OK, I'm a new kid here, but I really have shot a couple of rounds in the past. I'm (just barely) old enough to remember when the Glock 17 hit the streets in the States, and to remember when S&W introduced the .40 S&W.
My tastes are wide-ranging and kinda eclectic, and I waste time "just settin' here thinkin' about stuff" sometimes.
When the .40 came out, I was ecstatic. Why, it was the .41 AE with big factory support! It was the .40 G&A, in production! It was the Centimeter! It was a self-shucker-suitable .38 WCF.
Now, kids don't believe this, but "back in the day" we didn't have really good JHP bullets. The 1980s were only fifteen or twenty years after Lee Jurras and Super-Vel introduced actual working "holler pernt" ammo. Today it's pretty dang easy to get good 9mm JHPs----but it wasn't always so.

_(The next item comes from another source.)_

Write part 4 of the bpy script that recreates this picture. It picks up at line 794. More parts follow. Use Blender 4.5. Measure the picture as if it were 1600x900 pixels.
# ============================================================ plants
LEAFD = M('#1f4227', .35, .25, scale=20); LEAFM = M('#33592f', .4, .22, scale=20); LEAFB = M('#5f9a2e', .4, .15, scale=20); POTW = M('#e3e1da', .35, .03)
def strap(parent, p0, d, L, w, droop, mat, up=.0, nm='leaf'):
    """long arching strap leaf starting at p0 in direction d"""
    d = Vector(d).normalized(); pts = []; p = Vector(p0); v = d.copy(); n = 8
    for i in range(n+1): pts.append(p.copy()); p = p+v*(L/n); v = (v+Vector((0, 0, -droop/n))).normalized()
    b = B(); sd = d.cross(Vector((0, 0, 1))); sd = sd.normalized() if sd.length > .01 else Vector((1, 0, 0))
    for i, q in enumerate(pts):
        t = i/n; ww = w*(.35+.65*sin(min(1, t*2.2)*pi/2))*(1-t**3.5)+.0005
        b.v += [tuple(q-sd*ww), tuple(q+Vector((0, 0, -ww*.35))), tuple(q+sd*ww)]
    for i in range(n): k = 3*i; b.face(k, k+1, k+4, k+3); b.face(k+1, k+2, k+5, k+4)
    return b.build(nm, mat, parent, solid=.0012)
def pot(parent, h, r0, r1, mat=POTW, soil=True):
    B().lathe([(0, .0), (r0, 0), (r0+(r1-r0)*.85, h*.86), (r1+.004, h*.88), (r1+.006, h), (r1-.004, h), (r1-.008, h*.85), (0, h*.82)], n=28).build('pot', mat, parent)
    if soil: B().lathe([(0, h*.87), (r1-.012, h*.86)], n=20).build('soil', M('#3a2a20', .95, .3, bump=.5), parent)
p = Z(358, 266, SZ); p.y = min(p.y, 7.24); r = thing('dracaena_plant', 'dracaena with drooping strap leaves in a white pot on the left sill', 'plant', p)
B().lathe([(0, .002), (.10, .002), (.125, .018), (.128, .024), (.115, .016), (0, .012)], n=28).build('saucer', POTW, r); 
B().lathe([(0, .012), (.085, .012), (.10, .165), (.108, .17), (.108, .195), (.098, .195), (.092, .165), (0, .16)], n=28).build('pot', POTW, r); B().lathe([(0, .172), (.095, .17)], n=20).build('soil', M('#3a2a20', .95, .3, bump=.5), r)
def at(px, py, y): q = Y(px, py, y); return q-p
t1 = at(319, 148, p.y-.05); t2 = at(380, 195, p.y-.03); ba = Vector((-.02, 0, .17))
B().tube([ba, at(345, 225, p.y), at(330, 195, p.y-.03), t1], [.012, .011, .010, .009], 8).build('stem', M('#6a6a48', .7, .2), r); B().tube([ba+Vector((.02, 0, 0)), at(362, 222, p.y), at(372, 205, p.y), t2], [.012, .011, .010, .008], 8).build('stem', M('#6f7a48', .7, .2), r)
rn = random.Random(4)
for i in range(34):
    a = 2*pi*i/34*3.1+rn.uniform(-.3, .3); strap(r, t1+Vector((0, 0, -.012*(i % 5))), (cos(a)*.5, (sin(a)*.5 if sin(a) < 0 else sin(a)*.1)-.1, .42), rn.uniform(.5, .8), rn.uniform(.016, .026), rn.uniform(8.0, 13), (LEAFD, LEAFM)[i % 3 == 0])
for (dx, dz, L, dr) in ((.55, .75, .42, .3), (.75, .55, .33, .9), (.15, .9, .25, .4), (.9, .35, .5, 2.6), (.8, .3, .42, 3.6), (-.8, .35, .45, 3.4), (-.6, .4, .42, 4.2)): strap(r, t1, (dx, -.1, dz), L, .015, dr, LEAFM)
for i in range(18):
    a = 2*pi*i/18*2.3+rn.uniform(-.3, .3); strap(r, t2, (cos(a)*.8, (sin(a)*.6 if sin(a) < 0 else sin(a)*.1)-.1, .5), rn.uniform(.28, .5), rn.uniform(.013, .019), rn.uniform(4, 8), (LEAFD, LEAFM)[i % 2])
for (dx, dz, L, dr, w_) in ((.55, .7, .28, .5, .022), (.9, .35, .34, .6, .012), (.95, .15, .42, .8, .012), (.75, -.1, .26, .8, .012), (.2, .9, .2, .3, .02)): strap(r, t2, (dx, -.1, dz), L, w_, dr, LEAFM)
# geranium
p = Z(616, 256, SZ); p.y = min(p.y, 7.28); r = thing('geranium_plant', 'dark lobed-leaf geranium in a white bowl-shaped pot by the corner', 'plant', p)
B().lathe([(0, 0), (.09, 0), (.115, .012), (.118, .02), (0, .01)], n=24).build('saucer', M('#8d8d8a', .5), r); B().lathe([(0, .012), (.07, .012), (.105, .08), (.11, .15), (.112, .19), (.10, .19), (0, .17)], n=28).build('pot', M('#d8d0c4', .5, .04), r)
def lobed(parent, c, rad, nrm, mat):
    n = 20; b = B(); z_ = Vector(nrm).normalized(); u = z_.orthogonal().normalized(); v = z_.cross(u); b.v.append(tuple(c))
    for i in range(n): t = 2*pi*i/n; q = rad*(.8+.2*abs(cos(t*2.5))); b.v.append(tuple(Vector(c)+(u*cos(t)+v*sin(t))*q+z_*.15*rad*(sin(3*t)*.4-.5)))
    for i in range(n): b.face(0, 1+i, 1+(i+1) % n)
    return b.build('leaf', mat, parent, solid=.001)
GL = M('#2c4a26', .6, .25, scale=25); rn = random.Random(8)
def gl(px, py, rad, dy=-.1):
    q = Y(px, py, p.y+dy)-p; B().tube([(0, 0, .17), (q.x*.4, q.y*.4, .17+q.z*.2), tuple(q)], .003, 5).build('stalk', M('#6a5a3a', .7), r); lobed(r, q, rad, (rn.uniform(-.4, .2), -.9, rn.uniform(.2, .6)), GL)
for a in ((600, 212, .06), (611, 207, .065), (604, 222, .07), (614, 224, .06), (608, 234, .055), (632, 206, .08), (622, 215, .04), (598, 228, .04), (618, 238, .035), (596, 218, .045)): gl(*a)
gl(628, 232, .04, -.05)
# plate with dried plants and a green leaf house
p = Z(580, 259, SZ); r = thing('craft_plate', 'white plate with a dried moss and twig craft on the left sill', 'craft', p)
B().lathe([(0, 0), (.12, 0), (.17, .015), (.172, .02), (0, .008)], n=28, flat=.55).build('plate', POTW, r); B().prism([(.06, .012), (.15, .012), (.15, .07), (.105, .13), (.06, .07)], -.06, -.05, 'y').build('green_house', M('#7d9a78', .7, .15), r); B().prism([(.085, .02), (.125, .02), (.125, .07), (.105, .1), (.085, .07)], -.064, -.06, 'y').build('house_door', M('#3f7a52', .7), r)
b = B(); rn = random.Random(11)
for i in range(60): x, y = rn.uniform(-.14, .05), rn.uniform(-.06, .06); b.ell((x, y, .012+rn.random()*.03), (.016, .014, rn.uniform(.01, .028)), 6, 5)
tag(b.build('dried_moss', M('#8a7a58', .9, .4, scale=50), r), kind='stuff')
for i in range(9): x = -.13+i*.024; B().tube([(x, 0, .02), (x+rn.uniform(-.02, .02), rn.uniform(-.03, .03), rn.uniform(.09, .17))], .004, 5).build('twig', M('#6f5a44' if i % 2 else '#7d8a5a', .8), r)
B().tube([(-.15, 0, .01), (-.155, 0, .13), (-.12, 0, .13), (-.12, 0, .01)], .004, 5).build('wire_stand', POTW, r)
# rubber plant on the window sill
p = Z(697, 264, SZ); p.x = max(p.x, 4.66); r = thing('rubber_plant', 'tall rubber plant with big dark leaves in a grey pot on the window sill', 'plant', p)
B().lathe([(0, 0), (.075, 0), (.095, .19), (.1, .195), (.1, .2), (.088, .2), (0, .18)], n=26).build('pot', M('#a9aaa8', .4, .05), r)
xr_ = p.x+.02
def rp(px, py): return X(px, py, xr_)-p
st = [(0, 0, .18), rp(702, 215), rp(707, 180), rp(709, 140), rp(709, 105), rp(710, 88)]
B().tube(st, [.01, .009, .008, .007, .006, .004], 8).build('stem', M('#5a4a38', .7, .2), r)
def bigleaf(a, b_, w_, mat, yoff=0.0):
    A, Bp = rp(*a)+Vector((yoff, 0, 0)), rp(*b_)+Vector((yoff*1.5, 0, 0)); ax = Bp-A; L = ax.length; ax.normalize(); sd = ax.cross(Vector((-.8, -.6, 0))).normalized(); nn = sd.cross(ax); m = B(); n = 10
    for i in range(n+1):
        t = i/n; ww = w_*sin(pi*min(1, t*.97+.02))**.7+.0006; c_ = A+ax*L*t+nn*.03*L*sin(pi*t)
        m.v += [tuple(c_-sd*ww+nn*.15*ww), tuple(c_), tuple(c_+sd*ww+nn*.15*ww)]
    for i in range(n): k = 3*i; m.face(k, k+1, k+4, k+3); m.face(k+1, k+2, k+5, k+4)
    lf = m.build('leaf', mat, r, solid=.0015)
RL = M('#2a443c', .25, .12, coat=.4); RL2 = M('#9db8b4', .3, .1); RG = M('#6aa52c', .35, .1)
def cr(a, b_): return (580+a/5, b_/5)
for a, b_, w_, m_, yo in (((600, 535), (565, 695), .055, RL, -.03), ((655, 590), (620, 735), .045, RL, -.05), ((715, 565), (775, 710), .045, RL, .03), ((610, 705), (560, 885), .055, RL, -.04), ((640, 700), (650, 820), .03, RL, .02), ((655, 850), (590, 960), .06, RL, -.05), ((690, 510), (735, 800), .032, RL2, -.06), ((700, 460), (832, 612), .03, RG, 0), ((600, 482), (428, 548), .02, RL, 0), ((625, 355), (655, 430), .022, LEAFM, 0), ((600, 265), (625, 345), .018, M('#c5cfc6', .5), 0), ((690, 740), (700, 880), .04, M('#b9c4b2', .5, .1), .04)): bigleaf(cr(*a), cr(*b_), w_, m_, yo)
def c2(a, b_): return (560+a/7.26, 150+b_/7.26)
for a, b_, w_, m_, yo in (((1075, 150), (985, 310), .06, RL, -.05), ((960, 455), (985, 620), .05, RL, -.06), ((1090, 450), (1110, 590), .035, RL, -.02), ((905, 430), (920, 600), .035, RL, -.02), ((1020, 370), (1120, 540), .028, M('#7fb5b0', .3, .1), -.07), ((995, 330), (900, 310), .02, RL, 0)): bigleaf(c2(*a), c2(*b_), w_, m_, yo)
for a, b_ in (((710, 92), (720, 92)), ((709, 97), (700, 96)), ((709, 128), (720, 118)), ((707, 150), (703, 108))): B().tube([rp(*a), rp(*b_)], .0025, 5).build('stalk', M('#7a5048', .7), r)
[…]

The gripes about good JHP ammo also sort of applied to the .45 ACP, but hey, at least we were already throwing a goodly chunk of lead.
I thought that the .40 made a really nice middle ground between the 9mm and the .45 ACP. Sixteen rounds of 9mm, 8 rounds of .45 ACP, split the difference and you get 12 rounds of .40 S&W . . . and in 9mm sized pistols, too! Sure, there were, and are, big 9mms, but a lot of the 9mm pistols themselves were svelte and handy in comparison with a "big ol' 1911." (Think with particularity here of the Browning Hi-Power.)
Bullet weight was the same "split the difference" as the magazine capacity. 9mm standard was the 115, the .45 ACP was 230, and right between them ought to be 172 or so grains---and the .40 was introduced standard with a 180 grain. All to the good, right?
Unfortunately, our old friend "Mr. Laws of Physics" came to visit.
I think---and this is just my theorizing here, so take it as you will---I think that the whole problem with the .40 S&W is that they tried to make it a "big 9mm" instead of a "little .45" (if that makes any sense).
At introduction, the standard .40 was (as mentioned above by me and by earlier posters) a 180 at 950 fps. It also had a JTC bullet profile that I'm convinced works better than the round nose of 9mm and .45 ACP hardball. Since then, bullet weight has been dropping, velocities have been accelerating, and my enthusiasm for the .40 has been dropping some as well.
With today's technology, I'm sure it would be no problem at all to whip up a good working .40 S&W JHP load that pushed a 180 grain bullet at a .45 ACP's traditional 850 fps. This would have been the "little .45" approach.
Above I mentioned our old friend Mr. Laws of Physics. Regardless of the virtues of the cartridge in isolation, you have to consider it in conjunction with the "launching platform." When you take a perfectly fine 9mm handgun, and put another high pressure cartridge in it, that launches a heavier bullet, you're pretty much just stuck with heavier recoil.
For me, the recoil of the .40 mitigates many of its virtues. With a 9mm, I have a high capacity, fast stepping, soft recoiling pistol, With a .45 ACP, I have a low capacity, slow walking, soft recoiling pistol. With the .40 S&W, I end up with a mid-capacity, mid-speed, harsh recoiling pistol. For me, it's neither fish nor fowl nor good red meat. I can get faster, and more accurate hits with either a 9mm or a .45 ACP, and thus prefer those cartridges.
Circling back to the original subject (does this nickname make any sense?), I'd have to say "NO." It's a very modern, high pressure, mid-size handgun cartridge. The 10mm will ALWAYS be able to gin up more fpe, because there's more powder room. Calling the .40 Short and Weak is like calling the .44 Special Short and Weak, and no one wants a horde of .44 Special junkies to be coming after them, for dissing their round.
That's my BS for you.
(Umm, that's "Ballistic Speculation," folks!)